EXERCISE OBJECTIVE:
Go through the material below and report how many lines contain "image". Give only the number.

◇ ◇ ◇ ◇

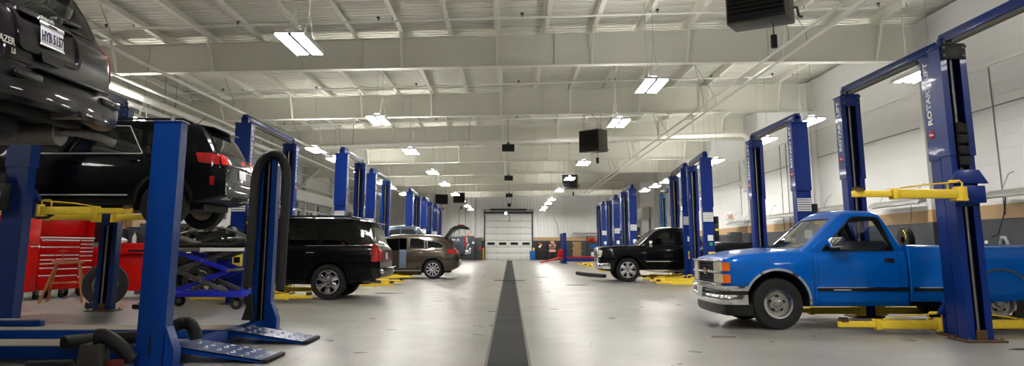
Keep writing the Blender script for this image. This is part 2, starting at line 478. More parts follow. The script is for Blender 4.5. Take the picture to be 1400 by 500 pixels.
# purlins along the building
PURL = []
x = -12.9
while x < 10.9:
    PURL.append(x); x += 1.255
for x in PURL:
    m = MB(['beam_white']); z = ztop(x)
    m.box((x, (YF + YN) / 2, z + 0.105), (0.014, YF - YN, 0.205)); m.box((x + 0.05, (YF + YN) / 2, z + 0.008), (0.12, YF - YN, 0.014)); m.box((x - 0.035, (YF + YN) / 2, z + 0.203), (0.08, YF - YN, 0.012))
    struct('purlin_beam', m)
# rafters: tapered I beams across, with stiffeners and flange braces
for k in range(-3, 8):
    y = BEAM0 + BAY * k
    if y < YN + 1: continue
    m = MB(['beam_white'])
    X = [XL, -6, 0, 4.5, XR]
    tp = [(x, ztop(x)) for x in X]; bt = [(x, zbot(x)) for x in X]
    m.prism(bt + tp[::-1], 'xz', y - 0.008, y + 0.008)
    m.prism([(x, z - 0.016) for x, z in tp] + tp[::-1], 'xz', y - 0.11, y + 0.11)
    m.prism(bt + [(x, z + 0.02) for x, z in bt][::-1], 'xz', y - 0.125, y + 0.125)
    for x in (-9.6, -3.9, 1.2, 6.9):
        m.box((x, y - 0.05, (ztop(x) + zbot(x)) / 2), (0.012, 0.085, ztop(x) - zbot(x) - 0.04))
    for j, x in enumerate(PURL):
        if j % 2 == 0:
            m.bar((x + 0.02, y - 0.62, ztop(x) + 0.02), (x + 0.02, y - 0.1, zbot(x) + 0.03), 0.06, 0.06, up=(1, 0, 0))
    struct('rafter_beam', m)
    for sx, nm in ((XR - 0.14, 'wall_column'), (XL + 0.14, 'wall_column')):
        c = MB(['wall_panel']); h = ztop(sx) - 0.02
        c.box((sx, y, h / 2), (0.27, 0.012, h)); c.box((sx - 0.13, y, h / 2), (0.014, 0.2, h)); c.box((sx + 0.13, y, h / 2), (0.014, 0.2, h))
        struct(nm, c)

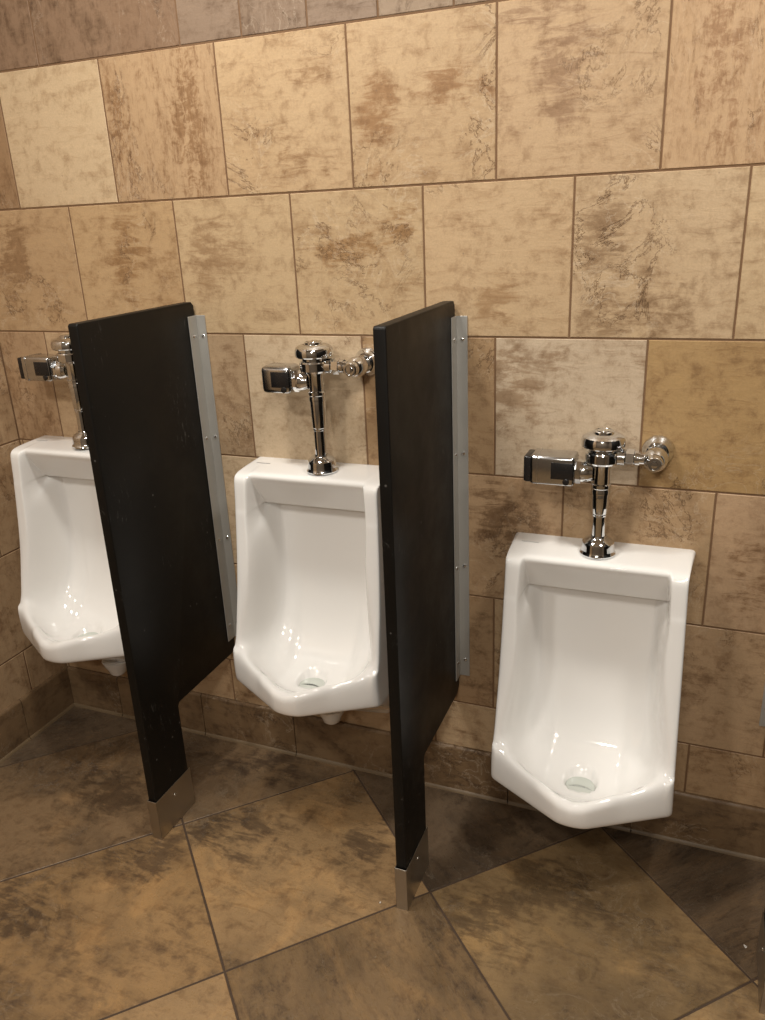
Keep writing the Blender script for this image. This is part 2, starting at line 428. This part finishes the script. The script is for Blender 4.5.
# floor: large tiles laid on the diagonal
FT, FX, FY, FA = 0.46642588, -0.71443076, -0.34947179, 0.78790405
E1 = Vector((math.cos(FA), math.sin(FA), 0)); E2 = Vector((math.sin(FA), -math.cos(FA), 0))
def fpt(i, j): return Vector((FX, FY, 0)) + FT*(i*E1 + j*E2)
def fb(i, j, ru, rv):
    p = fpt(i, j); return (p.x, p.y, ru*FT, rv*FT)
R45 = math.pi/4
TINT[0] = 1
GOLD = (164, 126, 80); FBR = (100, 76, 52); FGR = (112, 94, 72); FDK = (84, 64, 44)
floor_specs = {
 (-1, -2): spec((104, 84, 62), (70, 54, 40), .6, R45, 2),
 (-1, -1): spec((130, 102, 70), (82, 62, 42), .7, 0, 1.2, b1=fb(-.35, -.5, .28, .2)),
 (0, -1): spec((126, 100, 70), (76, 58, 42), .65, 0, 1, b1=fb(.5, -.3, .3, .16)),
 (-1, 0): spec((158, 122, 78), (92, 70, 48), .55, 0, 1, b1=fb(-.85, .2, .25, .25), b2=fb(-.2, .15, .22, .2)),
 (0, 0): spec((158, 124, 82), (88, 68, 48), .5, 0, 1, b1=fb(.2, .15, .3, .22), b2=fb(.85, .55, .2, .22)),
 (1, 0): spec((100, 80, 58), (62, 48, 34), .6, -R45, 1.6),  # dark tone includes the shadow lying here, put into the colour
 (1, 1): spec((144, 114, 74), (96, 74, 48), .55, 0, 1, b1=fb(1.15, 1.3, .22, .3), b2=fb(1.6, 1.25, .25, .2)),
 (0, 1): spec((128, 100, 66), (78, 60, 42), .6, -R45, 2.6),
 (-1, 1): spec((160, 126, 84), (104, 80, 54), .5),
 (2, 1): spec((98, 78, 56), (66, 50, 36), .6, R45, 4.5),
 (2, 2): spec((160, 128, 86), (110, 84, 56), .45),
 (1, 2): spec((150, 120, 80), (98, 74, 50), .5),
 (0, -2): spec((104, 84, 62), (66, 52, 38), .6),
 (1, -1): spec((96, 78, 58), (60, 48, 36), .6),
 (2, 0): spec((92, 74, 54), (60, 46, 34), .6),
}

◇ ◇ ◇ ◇

OUTPUT OF THE TASK:
2